İçeriğe geçmek için "Enter"a basın

zaman: Duduk, mey, balaban

Duduk, aynı coğrafyanın sazı olmasına rağmen üç ayrı isimle anılıyor. Ermeniler kendi sazlarıymış gibi sahiplenirken biz seyrediyoruz.

Geçtiğimiz günlerde gerçekleşen Ermeni duduk ustası Djivan Gasparyan ve Erkan Oğur konseri ile duduk ve Ermeni müziği tekrar gündeme geldi. Çıkardığı tınılarla bize de çok yakın olan duduk aslında yakın coğrafyanın sazı olmasına rağmen, bir Ermeni sazı olarak lanse edilmeye çalışıldı hep. Yakın coğrafyalarda farklı adlar ile anılan duduk, Türkiye’de mey, Azerbaycan’da balaban, Dağıstan’da yastı balaban, Gürcistan’da duduki diye biliniyor. Türkiye ise Knar Grubu ve Djivan Gasparyan’ın albümleri ile tanımıştı ‘duduk’u.

İnternetteki siteler

Mey, balaban ya da duduk aynı ya da benzer yönleri olan sazlar mı? Bu sazlar eğer aynı ise Türkiye’de ve dünyada duduk, neden Ermeni sazı olarak lanse ediliyor?
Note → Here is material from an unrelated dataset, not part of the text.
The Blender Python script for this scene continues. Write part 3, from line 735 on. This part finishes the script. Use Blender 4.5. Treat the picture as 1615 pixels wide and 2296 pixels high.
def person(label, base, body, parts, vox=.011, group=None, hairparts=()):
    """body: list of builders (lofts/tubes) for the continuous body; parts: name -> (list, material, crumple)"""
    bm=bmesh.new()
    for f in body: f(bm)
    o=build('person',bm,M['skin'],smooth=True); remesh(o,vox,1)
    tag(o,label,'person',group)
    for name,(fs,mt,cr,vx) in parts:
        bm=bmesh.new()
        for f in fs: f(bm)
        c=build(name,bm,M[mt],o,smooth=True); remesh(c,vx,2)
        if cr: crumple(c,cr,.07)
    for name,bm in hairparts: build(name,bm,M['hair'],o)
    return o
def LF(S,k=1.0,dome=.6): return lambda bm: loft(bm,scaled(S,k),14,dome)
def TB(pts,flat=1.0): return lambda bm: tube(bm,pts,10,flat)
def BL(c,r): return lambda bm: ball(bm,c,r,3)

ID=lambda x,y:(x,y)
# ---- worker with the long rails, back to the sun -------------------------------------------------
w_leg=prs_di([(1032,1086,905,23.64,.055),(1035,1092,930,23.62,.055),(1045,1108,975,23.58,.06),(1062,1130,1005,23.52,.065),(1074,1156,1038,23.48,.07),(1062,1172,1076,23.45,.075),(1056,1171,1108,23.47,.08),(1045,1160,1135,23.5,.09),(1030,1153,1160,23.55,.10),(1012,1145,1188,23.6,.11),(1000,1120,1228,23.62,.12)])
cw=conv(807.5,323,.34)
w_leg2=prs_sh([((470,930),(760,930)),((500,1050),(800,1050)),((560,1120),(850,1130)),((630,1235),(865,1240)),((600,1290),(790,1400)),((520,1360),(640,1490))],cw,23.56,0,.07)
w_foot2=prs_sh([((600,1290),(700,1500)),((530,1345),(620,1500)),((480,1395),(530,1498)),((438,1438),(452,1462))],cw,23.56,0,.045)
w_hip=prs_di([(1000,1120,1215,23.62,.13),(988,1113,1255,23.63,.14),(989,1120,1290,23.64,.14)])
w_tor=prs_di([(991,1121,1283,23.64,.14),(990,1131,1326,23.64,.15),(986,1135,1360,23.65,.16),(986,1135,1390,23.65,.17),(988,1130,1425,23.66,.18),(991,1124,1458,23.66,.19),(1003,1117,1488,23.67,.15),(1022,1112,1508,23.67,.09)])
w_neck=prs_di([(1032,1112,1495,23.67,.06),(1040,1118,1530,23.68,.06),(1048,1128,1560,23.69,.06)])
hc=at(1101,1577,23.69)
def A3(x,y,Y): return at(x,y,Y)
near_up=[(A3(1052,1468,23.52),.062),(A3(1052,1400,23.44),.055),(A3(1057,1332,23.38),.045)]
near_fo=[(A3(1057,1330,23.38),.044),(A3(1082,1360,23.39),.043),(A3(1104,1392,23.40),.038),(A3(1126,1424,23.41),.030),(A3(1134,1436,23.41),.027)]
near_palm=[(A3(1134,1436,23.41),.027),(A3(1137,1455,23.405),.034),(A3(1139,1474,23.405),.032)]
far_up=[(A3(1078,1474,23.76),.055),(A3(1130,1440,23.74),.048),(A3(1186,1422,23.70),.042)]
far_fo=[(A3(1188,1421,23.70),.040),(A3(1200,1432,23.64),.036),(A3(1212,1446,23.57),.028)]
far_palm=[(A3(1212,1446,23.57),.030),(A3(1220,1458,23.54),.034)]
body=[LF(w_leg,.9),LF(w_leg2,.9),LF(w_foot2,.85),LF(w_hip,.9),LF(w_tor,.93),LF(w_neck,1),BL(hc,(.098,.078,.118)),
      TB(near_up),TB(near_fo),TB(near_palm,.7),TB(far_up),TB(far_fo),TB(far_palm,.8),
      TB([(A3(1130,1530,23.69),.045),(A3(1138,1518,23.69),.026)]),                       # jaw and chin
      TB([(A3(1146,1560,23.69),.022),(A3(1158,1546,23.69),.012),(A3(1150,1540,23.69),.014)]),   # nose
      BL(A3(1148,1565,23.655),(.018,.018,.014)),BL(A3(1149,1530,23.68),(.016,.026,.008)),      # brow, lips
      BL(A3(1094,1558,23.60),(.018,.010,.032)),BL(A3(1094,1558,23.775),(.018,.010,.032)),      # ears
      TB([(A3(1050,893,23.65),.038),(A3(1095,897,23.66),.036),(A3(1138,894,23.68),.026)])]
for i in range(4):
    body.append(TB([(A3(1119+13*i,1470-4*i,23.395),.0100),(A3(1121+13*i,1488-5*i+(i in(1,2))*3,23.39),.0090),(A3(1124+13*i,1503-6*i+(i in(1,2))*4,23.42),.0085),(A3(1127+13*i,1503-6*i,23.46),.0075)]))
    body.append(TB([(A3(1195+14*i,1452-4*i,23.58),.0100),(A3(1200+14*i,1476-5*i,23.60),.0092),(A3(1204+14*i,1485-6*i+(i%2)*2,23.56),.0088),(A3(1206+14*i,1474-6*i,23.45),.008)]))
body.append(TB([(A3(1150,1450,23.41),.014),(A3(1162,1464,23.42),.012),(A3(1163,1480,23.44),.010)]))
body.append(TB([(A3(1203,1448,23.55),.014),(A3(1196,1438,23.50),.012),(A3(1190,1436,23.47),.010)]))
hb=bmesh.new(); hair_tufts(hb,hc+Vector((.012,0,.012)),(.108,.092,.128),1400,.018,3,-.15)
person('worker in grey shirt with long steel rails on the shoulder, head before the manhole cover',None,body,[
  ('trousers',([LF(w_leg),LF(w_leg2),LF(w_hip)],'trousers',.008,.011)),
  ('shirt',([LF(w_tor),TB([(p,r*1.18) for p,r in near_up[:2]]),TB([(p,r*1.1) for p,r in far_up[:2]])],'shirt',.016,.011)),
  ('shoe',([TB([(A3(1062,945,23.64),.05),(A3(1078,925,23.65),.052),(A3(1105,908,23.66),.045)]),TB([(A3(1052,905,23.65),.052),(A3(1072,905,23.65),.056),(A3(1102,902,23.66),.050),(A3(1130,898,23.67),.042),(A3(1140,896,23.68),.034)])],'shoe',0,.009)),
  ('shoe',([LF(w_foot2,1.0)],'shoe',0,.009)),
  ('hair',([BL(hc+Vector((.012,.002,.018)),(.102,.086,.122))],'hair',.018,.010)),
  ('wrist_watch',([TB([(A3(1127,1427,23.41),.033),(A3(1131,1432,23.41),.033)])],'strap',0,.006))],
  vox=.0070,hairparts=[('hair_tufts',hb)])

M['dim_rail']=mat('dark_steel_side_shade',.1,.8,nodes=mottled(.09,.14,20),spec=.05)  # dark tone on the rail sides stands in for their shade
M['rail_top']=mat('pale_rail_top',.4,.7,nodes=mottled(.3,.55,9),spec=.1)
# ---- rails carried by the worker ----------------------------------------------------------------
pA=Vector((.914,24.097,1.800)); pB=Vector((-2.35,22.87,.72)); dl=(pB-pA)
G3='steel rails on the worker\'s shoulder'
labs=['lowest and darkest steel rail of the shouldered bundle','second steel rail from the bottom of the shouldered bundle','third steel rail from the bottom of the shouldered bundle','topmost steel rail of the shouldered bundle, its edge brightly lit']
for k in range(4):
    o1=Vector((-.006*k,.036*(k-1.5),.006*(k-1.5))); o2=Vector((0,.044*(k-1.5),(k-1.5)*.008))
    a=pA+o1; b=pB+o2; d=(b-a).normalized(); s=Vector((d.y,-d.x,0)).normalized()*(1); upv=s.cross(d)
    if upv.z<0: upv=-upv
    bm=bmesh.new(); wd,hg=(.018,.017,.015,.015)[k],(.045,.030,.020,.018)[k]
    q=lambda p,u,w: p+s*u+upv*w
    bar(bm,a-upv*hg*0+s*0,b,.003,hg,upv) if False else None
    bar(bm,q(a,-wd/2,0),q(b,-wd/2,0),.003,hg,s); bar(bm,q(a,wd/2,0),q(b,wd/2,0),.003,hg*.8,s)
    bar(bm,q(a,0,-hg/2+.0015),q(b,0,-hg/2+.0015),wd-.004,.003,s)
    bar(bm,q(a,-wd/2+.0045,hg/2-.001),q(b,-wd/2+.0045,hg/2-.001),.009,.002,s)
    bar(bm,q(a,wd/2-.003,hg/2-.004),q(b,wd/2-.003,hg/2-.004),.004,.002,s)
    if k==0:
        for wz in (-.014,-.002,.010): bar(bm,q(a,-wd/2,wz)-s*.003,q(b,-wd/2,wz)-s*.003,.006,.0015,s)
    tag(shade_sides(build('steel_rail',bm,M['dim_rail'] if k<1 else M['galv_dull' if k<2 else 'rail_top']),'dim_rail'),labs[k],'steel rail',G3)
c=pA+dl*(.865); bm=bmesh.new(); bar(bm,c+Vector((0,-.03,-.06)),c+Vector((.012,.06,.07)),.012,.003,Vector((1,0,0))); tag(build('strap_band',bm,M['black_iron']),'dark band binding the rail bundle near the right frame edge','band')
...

Farklı adlarla anılan bu sazlar kime ve hangi kültüre ait idi? Dahası internette “Traditional Armenian Folk Instruments”, “Armenian Instruments Menu” gibi başlıklar altında binlerce web sitesi var. Bu sitelerde sadece duduk değil ud, kanun, santur, saz, kaval, tar, kemençe, Karadeniz kemençesi, tulum, davul, darbuka gibi müzik aletleri ‘Otantik Ermeni Enstrümanları’ başlığı altında değerlendirilerek, detaylı yazılı ve görsel doküman sunulmuş.

Vurdumduymazlık

İTÜ Devlet Konservatuvarı Öğretim Üyesi Yard. Doç. Dr. Süleyman Şenel, bu sazın “Ermeni Müzik Aleti” olarak adlandırılmasının, öncelikle Ermenilerin, dünyaya açılma gayretleriyle ilgili olduğunun altını çiziyor. “Biraz da milliyetçi uygulamaların etkisi olduğunu düşünüyorum. Bu çerçevede, dünya ulusları, kendi kültürlerini ve kültür değerlerini tanıtma konusunda yoğun çabalar sarf ediyorlar. Ülkemizde ise, kültür–sanat ile ilgili kişi ve kurumların faaliyetlerindeki yetersizlik ve vurdumduymazlık da bilinen bir hadise. Bölgesel bazda, kültürel alışverişin olması normal. Ancak, aşırı sahiplenme duyguları ile bir kasıt içerisinde olunarak hareket edildiğinde, insanların ve toplumların tarih önünde zor durumda kalabilecekleri kesindir.” lŞamil Kucur

Yorumlar kapatıldı.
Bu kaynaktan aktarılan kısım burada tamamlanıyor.